The equation given is of a conic section, which has general form \(Ax^2 + Bxy + Cy^2 + Dx + Ey + F = 0\). To remove the \(x^{\prime} y^{\prime}\) term, a rotation of axes is needed. The rotation formulas are \(x = x^{\prime}\cos(\theta) - y^{\prime}\sin(\theta)\) and \(y = x^{\prime}\sin(\theta) + y^{\prime}\cos(\theta)\).

Rotating the axes would lead to a new equation \(A(x^{\prime}\cos(\theta) - y^{\prime}\sin(\theta))^2 + B(x^{\prime}\cos(\theta) - y^{\prime}\sin(\theta))(x^{\prime}\sin(\theta) + y^{\prime}\cos(\theta)) + C(x^{\prime}\sin(\theta) + y^{\prime}\cos(\theta))^2 + Dx^{\prime} + Ey^{\prime} + F = 0\). Expand and simplify this equation.

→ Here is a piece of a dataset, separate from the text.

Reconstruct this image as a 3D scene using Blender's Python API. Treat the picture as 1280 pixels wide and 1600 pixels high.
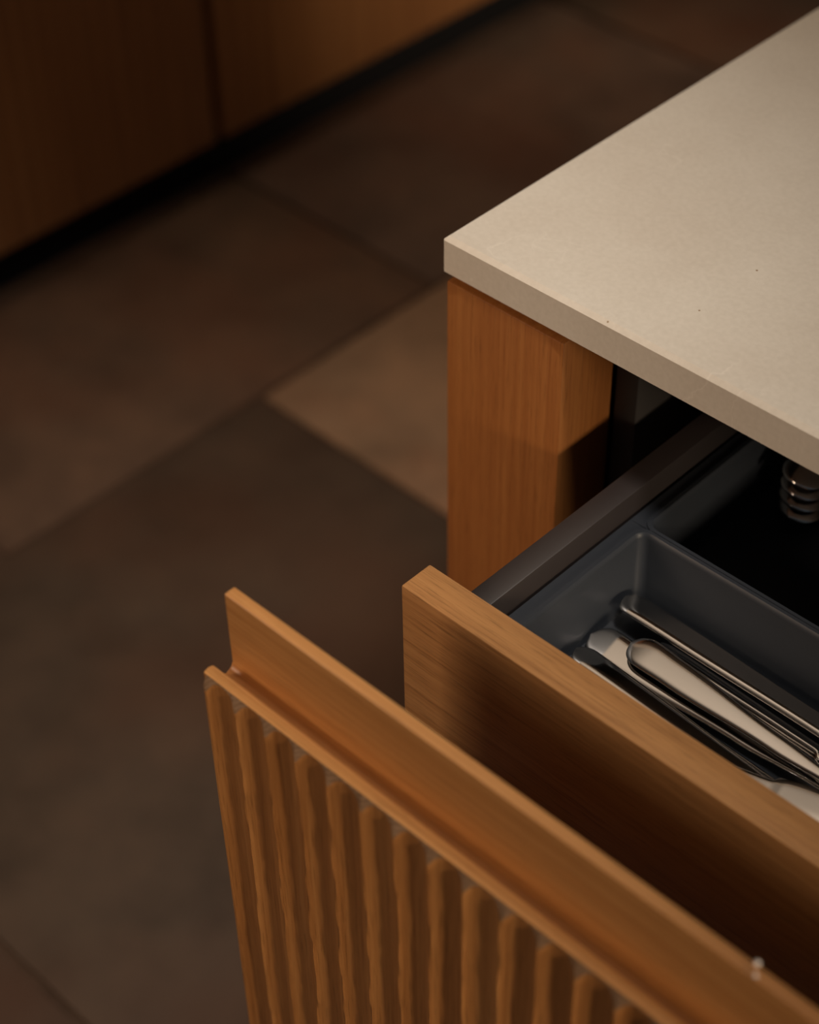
import bpy, bmesh, math, random
from mathutils import Matrix, Vector
from mathutils import noise as mnoise

scene = bpy.context.scene
for o in list(bpy.data.objects):
    bpy.data.objects.remove(o, do_unlink=True)
C = scene.collection
R = math.radians

# ------------------------------------------------------------------ camera
cam_data = bpy.data.cameras.new('camera')
cam = bpy.data.objects.new('camera', cam_data)
C.objects.link(cam)
cam.matrix_world = Matrix((
    (0.72040708, -0.46405941, 0.51542459, 0.71719775),
    (0.69339305, 0.49780193, -0.52095999, -0.76256691),
    (-0.01482297, 0.73269509, 0.6803956, 1.61513071),
    (0, 0, 0, 1)))
cam_data.sensor_fit = 'HORIZONTAL'
cam_data.sensor_width = 24.0
cam_data.lens = 24.0 * 2873.4 / 1280.0
cam_data.clip_start = 0.02
cam_data.dof.use_dof = True
cam_data.dof.focus_distance = 1.19
cam_data.dof.aperture_fstop = 2.9
scene.camera = cam

# ------------------------------------------------------------------ world, lights, exposure
world = bpy.data.worlds.new('world')
scene.world = world
world.use_nodes = True
bg = world.node_tree.nodes['Background']
bg.inputs[0].default_value = (0.72, 0.84, 1.0, 1)
bg.inputs[1].default_value = 0.04

def aim(o, p):
    o.rotation_euler = (Vector(p) - o.location).to_track_quat('-Z', 'Y').to_euler()

def area(name, loc, target, sx, sy, power, col, spread=180):
    l = bpy.data.lights.new(name, 'AREA')
    l.shape = 'RECTANGLE'; l.size = sx; l.size_y = sy
    l.energy = power; l.color = col; l.spread = R(spread)
    o = bpy.data.objects.new(name, l); C.objects.link(o)
    o.location = loc; aim(o, target)
    return o

def spot(name, loc, target, power, col, size, blend, radius):
    l = bpy.data.lights.new(name, 'SPOT')
    l.energy = power; l.color = col; l.spot_size = R(size); l.spot_blend = blend
    l.shadow_soft_size = radius
    o = bpy.data.objects.new(name, l); C.objects.link(o)
    o.location = loc; aim(o, target)
    return o

# ceiling downlight above the island, windows behind the photographer, then added helper lights that have no fixture
spot('ceiling_downlight', (0.66, -0.12, 2.45), (-0.14, -0.20, 0.86), 79, (1.0, 0.905, 0.81), 46, 1.0, 0.15)
area('window_light', (2.81, -0.37, 1.23), (0.1, -0.02, 0.79), 0.32, 0.28, 2.4, (1.0, 0.80, 0.58), 60)
area('far_window_light', (-1.15, -2.1, 1.80), (-0.28, -0.1, 0.80), 0.6, 0.6, 2.0, (1.0, 0.72, 0.51), 44)
area('added_ceiling_uplight', (-0.2, 0.2, 2.1), (-0.2, 0.2, 3.0), 1.6, 1.0, 6.0, (1.0, 0.86, 0.72))  # added: brightens the ceiling so the cutlery reflects it, no cove is there
spot('added_flute_spot', (2.6, -0.80, 1.25), (0.22, -0.36, 0.60), 118, (1.0, 0.76, 0.52), 20, 1.0, 0.08)  # added narrow beam to brighten the flute walls and mostly miss the post
spot('added_cabinet_spot', (0.9, 2.35, 0.85), (-1.20, 1.55, 0.40), 105, (1.0, 0.78, 0.55), 30, 1.0, 0.10)  # added low spot, brightens the right cabinet door more than the floor
spot('added_aisle_fill', (-0.45, 1.45, 2.45), (-0.85, 1.15, 0.0), 17, (1.0, 0.78, 0.56), 85, 1.0, 0.15)  # added dim fill for the aisle floor and cabinets

scene.view_settings.view_transform = 'Standard'
scene.view_settings.look = 'None'
scene.view_settings.gamma = 1.0
scene.view_settings.use_curve_mapping = False
scene.view_settings.exposure = 0.0

# ------------------------------------------------------------------ helpers
def tag(o, label=None, cat=None, group=None, kind=None):
    if label: o['label'] = label
    if cat: o['category'] = cat
    if group: o['group'] = group
    if kind: o['kind'] = kind
    return o

def thing(name, loc, label, cat, group=None):
    o = bpy.data.objects.new(name, None)
    o.empty_display_size = 0.05
    C.objects.link(o); o.location = loc
    o['base'] = (float(loc[0]), float(loc[1]), float(loc[2]))
    return tag(o, label, cat, group)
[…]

Notice that the coefficient in front of \(x^{\prime}y^{\prime}\) term should vanish to satisfy the original requirement. This gives an equation for \(\tan(2\theta)\). Solve this equation and find the rotation angle \(\theta\) to eliminate the \(x^{\prime}y^{\prime}\) term.